--- begin Dataset content ---

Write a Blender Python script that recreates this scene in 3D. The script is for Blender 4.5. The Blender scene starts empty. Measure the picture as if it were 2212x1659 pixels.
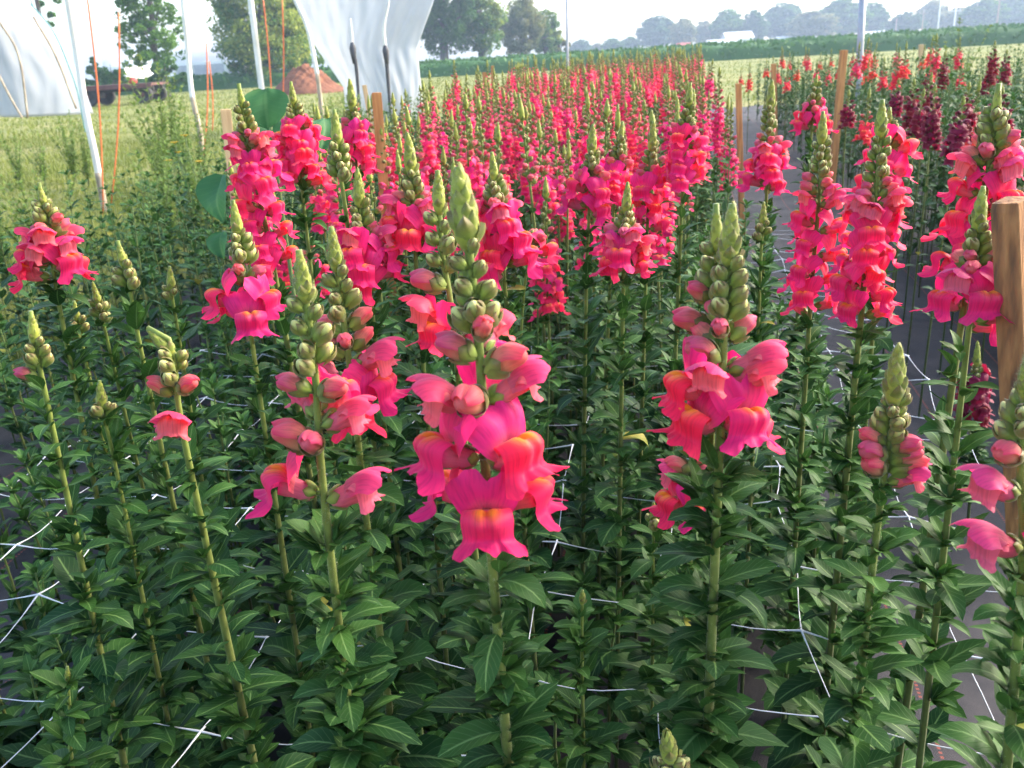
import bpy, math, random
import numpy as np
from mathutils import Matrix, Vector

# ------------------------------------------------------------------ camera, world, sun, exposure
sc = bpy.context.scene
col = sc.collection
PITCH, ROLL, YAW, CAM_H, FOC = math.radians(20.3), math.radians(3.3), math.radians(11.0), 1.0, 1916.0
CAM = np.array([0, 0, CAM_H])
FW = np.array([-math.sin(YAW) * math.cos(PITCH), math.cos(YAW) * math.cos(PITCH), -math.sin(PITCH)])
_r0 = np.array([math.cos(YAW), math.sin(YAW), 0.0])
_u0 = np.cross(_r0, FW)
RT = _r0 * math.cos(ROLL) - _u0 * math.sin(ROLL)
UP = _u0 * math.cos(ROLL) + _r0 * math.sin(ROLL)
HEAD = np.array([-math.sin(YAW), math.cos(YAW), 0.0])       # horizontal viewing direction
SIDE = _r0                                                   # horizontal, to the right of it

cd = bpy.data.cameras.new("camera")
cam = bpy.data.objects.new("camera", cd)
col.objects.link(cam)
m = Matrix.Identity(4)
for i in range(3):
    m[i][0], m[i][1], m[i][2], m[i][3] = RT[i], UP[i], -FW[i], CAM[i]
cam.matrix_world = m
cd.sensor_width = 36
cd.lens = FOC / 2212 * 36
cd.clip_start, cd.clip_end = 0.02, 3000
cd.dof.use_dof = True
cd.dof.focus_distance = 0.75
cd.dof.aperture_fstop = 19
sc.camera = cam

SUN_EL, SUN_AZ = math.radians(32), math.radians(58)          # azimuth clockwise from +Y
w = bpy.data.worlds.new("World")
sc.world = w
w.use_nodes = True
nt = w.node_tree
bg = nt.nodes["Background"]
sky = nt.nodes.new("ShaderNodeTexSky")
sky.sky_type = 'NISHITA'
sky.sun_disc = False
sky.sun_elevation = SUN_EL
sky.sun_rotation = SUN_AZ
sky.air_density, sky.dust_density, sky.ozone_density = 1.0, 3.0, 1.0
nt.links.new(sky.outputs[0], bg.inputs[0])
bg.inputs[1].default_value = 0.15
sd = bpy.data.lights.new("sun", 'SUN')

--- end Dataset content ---

# What to produce
Repeat the material above in full and unchanged, minus its images.

# Exercise response
Write a Blender Python script that recreates this scene in 3D. The script is for Blender 4.5. The Blender scene starts empty. Measure the picture as if it were 2212x1659 pixels.
import bpy, math, random
import numpy as np
from mathutils import Matrix, Vector

# ------------------------------------------------------------------ camera, world, sun, exposure
sc = bpy.context.scene
col = sc.collection
PITCH, ROLL, YAW, CAM_H, FOC = math.radians(20.3), math.radians(3.3), math.radians(11.0), 1.0, 1916.0
CAM = np.array([0, 0, CAM_H])
FW = np.array([-math.sin(YAW) * math.cos(PITCH), math.cos(YAW) * math.cos(PITCH), -math.sin(PITCH)])
_r0 = np.array([math.cos(YAW), math.sin(YAW), 0.0])
_u0 = np.cross(_r0, FW)
RT = _r0 * math.cos(ROLL) - _u0 * math.sin(ROLL)
UP = _u0 * math.cos(ROLL) + _r0 * math.sin(ROLL)
HEAD = np.array([-math.sin(YAW), math.cos(YAW), 0.0])       # horizontal viewing direction
SIDE = _r0                                                   # horizontal, to the right of it

cd = bpy.data.cameras.new("camera")
cam = bpy.data.objects.new("camera", cd)
col.objects.link(cam)
m = Matrix.Identity(4)
for i in range(3):
    m[i][0], m[i][1], m[i][2], m[i][3] = RT[i], UP[i], -FW[i], CAM[i]
cam.matrix_world = m
cd.sensor_width = 36
cd.lens = FOC / 2212 * 36
cd.clip_start, cd.clip_end = 0.02, 3000
cd.dof.use_dof = True
cd.dof.focus_distance = 0.75
cd.dof.aperture_fstop = 19
sc.camera = cam

SUN_EL, SUN_AZ = math.radians(32), math.radians(58)          # azimuth clockwise from +Y
w = bpy.data.worlds.new("World")
sc.world = w
w.use_nodes = True
nt = w.node_tree
bg = nt.nodes["Background"]
sky = nt.nodes.new("ShaderNodeTexSky")
sky.sky_type = 'NISHITA'
sky.sun_disc = False
sky.sun_elevation = SUN_EL
sky.sun_rotation = SUN_AZ
sky.air_density, sky.dust_density, sky.ozone_density = 1.0, 3.0, 1.0
nt.links.new(sky.outputs[0], bg.inputs[0])
bg.inputs[1].default_value = 0.15
sd = bpy.data.lights.new("sun", 'SUN')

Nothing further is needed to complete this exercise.